Anonymous ID: 4e25f4 Aug. 25, 2020, 10:31 p.m. No.10422408   🗄️.is 🔗kun   >>2421 >>2580

Vast spiral of ultraviolet light over Mars' South Pole

 

https://www.spaceweather.com/

 

SPIRAL LIGHTS ON MARS: NASA's MAVEN spacecraft has discovered something unexpected on Mars–and researchers are struggling to explain it.

 

"There is a vast spiral of ultraviolet light over Mars' South Pole," says Nick Schneider of the University of Colorado's Laboratory for Atmospheric and Space Physics. "We understand the origin of the light, but its shape is a mystery."

 

The light is "nightglow." We have it here on Earth, too, where it's called "airglow." During the day, ultraviolet radiation from the sun breaks apart compounds in the upper atmosphere.

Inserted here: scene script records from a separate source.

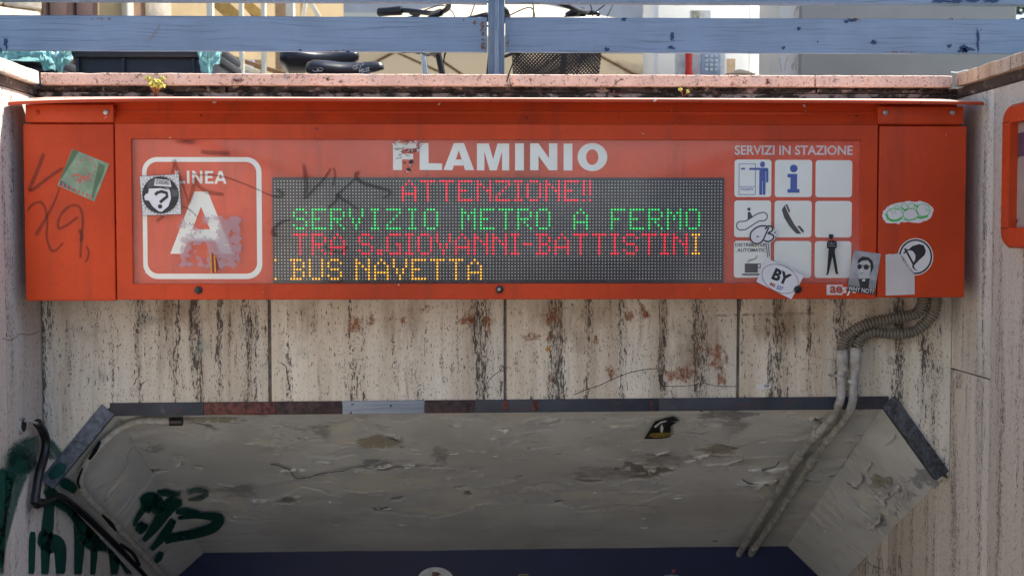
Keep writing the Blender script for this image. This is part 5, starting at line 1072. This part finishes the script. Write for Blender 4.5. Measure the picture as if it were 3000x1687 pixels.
# ================================================================== bins
m_bin = plain('bin_plastic', (0.020, 0.023, 0.030), 0.38, var=0.2, sc=10)
def bagmat(name, col, tr=0.4):
    g = G(name); g.set(g.b.inputs['Base Color'], col); g.set(g.b.inputs['Roughness'], 0.28)
    tl = g.n('BsdfTranslucent', {0: col}); mx = g.n('MixShader', {0: tr, 1: g.b.outputs[0], 2: tl.outputs[0]}); g.nt.links.new(mx.outputs[0], g.out.inputs[0])
    g.set(g.b.inputs['Normal'], g.bump(g.noise(g.pos(), 40, 4, .6), .6, .01)); return g.m
m_bag = bagmat('pale_teal_film', (0.30, 0.58, 0.60))
def bag(name, pts, parent, drop, Y, seed, mt):
    """liner film folded over a rim: follows px points, hangs by drop px"""
    V = []; F = []; pp = catmull([Vector((a, b, 0)) for a, b in pts], 8); n = len(pp); m = 9
    for i, q in enumerate(pp):
        t = i / (n - 1)
        for j in range(m):
            s_ = j / (m - 1); dr = drop * (0.35 + 0.65 * math.sin(math.pi * min(1, t * 1.2 + .1)) )
            cxm = (pts[0][0] + pts[-1][0]) / 2; nar = 1 - 0.42 * max(0, s_ - .35) * (1 if drop > 25 else 0)
            p = P(cxm + (q.x - cxm) * nar + 9 * noise.noise(Vector((t * 3, s_ * 3, seed))), q.y - 40 + (40 + dr) * s_ + 5 * noise.noise(Vector((t * 6, 1, seed))), Y - 0.012 - 0.02 * math.sin(s_ * 3))
            fo = noise.noise(Vector((t * 3.4 + seed + s_ * 1.5, s_ * 2.6, 0))) * .035 + abs(noise.noise(Vector((t * 8 - s_ * 4, s_ * 6, seed)))) * .022
            V.append(p + Vector((0, -fo, 0)))
    for i in range(n - 1):
        for j in range(m - 1): F.append((i * m + j, i * m + j + 1, (i + 1) * m + j + 1, (i + 1) * m + j))
    return mesh(name, V, F, mt, parent, 25)
def bin_(pxa, pxb, Y, top, label, ribs, lidpx=None):
    xa, xb = P(pxa, 180, Y).x, P(pxb, 180, Y).x; root = thing('waste_bin', ((xa + xb) / 2, Y + .3, 0), label, 'bin', 'black bins behind the parapet')
    bm = boxbm(xa, xb, Y + .012, Y + .55, .09, top, 0.02, 2)
    for v in bm.verts:
        t = 1 - v.co.z / top; v.co.x += ((xa + xb) / 2 - v.co.x) * .14 * t; v.co.y += (Y + .28 - v.co.y) * .14 * t
    frombm('body', bm, m_bin, root, 40)
    box('rim', xa - .012, xb + .012, Y - .006, Y + .566, top - .012, top + .018, m_bin, root, .006)
    for px in ribs:
        x = P(px, 180, Y).x; box('rib', x - .006, x + .006, Y + .0, Y + .0125, .25, top - .013, m_bin, root, .002)
    box('lid', xa - .01, xb + .01, Y - .012, Y + .57, top + .0185, top + .06, m_bin, root, .015)
    for x in (xa + .03, xb - .07): tube('wheel', [Vector((x, Y + .5, .09)), Vector((x + .04, Y + .5, .09))], .09, m_black, root, 16)
    return root
b1 = bin_(214, 618, 0.95, P(400, 160, .95).z, 'ribbed black waste bin behind the parapet, teal liner at its right corner', (226, 360, 566))
bag('liner_bag', [(580, 170), (600, 172), (625, 172), (652, 168)], b1, 55, .94, 3, m_bag)
bag('liner_bag', [(158, 170), (175, 175), (192, 175), (212, 168)], b1, 52, .93, 9, m_bag)
b2 = bin_(-260, 150, 1.12, P(60, 205, 1.12).z, 'black bin with a curved rim at the left edge, teal film over it', (22,))
tube('rim_band', [P(x, y, 1.08) for x, y in ((-250, 172), (-60, 172), (60, 174), (110, 178), (140, 192), (172, 216))], .020, m_bin, b2, 10, smoothk=6)
bag('liner_bag', [(-20, 172), (50, 168), (110, 176), (150, 192)], b2, 10, 1.06, 5, m_bag)
bag('liner_bag', [(118, 175), (140, 182), (165, 200)], b2, 30, 1.05, 14, m_bag)

# ================================================================== bicycles
m_rub = plain('tyre_rubber', (.015, .015, .015), .8); m_chrome = plain('bright_metal', (.6, .6, .6), .2, .95); m_frame_b = plain('dark_blue_frame', (.015, .02, .05), .3); m_frame_s = plain('silver_grey_frame', (.25, .26, .28), .3, .5); m_sad = plain('saddle_black', (.014, .016, .024), .32, var=.2, bump=.1, sc=400); m_cable = plain('cable_black', (.012, .012, .012), .4)
def saddle_geo(T, L=.28, w=.088, hs=1.0):
    st_ = [(-.5, .25, .010, .0), (-.47, .78, .030, .006), (-.38, 1.0, .040, .008), (-.22, .92, .038, .004), (-.05, .60, .034, -.002), (.12, .36, .030, -.004), (.30, .27, .026, -.002), (.43, .24, .022, 0), (.49, .16, .014, -.004), (.5, .04, .004, -.008)]; V = []; F = []; n = 16
    for a, ww, h, dz in st_:
        for k in range(n):
            t = 2 * math.pi * k / n; y = math.cos(t) * w * ww; z = math.sin(t) * (h * .62 if math.sin(t) > 0 else h * hs) + dz - (abs(math.cos(t)) ** 3) * .012
            V.append(T @ Vector((a * L, y, z)))
    m = len(st_)
    for i in range(m - 1):
        for k in range(n): F.append((i * n + k, i * n + (k + 1) % n, (i + 1) * n + (k + 1) % n, (i + 1) * n + k))
    F += [tuple(reversed(range(n))), tuple(range((m - 1) * n, m * n))]; return V, F
def ring(c, ax, u, r, n=40): w = ax.cross(u); return [c + (u * math.cos(2 * math.pi * i / n) + w * math.sin(2 * math.pi * i / n)) * r for i in range(n + 1)]
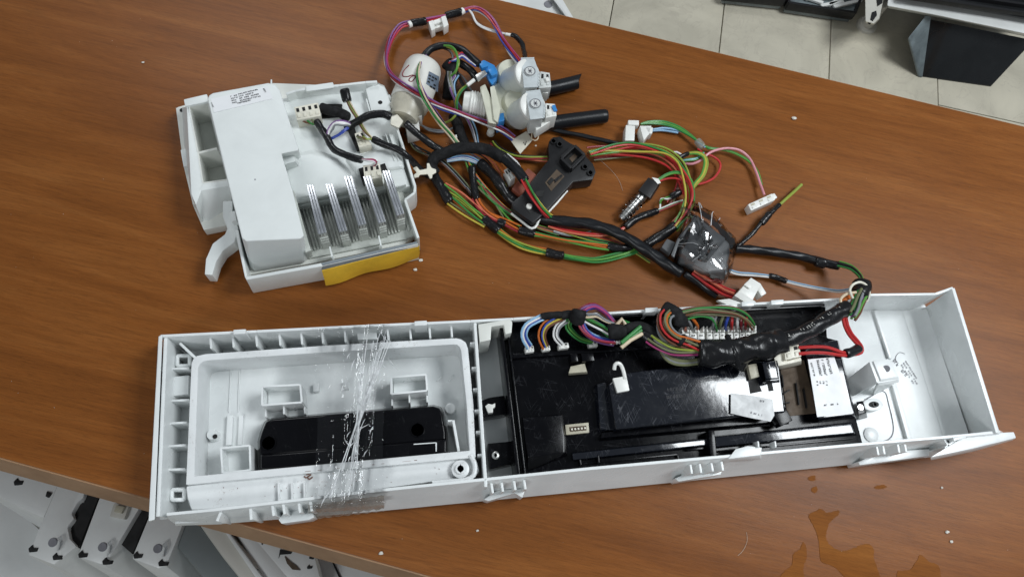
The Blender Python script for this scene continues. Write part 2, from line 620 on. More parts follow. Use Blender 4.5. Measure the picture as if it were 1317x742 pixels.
def sleeve(parent, px, r, mat='tape', z=0.006, name='sleeve', ridge=0.05, pitch=0.007, n=14, lump=0.05):
    base = crom([P(p[0], p[1], p[2] if len(p) > 2 else z) for p in px], 0.0011)
    m = len(base)
    mb = MB()
    s, rr = 0.0, []
    ph = random.uniform(0, 6)
    for i in range(m):
        if i:
            s += (base[i] - base[i - 1]).length
        saw = (s / pitch) % 1.0
        k = 1 + ridge * (saw - 0.5) + lump * math.sin(s * 230 + ph) * math.sin(s * 97 + 2 * ph)
        rr.append(r * k)
    rr[0] *= 0.86
    rr[-1] *= 0.86
    mb.tube(base, rr, n)
    # a wrapped band is never quite round
    for i in range(len(mb.v)):
        j = i // n
        d = mb.v[i] - base[j]
        mb.v[i] = base[j] + d * (1 + 0.07 * math.sin(3 * (i % n) * 6.283 / n + j * 0.35))
    for v in mb.v:
        v.z = max(v.z, 0.0004)
    return obj(name, mb, M[mat], parent, sharp=60)


def connector(parent, quad, zt, zb, mat='clip', slots=3, name='connector', along=0, latch=True, slotmat='dark'):
    """housing seen as px quad (four corners in order, row of openings runs from corner 0 to corner 1)"""
    mb = MB()
    mb.slab(quad, zt, zb)
    h = obj(name, mb, M[mat], parent, 0.0004)
    q = [P(x, y, zt) for x, y in quad]
    sl = MB()
    rb = MB()
    for i in range(slots):
        u0, u1 = (i + 0.25) / slots, (i + 0.72) / slots
        for (v0, v1) in ((0.14, 0.42), (0.56, 0.86)):
            c = []
            for u, v in ((u0, v0), (u1, v0), (u1, v1), (u0, v1)):
                a = q[0].lerp(q[1], u)
                b = q[3].lerp(q[2], u)
                c.append(a.lerp(b, v))
            if v0 < 0.5:
                sl.prism([p + Vector((0, 0, 0.00012)) for p in c], [p - Vector((0, 0, 0.0006)) for p in c])
            else:
                rb.prism([p + Vector((0, 0, 0.0007)) for p in c], [p - Vector((0, 0, 0.0006)) for p in c])
    if slots:
        obj('slot', sl, M[slotmat], h)
        obj('latch', rb, M[mat], h, 0.00015)
    return h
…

At night, the atoms reassemble, glowing as they put themselves back together again. On Earth, airglow looks like the aurora borealis; people can actually see it. On Mars, the emission is ultraviolet, invisible to the human eye.

 

MAVEN has been monitoring Martian nightglow for years, yet the spiral pattern was only recently recognized. Schneider recalls the 'Eureka moment': "We were preparing a demo on our lab's internal projection sphere (like Science on a Sphere), which turned out to be the first time we had plotted the UV glow in polar coordinates. The spiral 'popped' and we were all quite giddy."

 

The spiral is just the tip of the iceberg; the whole planet is surrounded by pulsating patterns of nightglow. High above the North Pole of Mars there is a luminous blob that pulses exactly twice a day. And around the equator there are three more blobs, evenly spaced, pulsing three times a day. Only the South Pole has a spiral, and it pulses once a day.

 

"It's pretty complicated," says Schneider.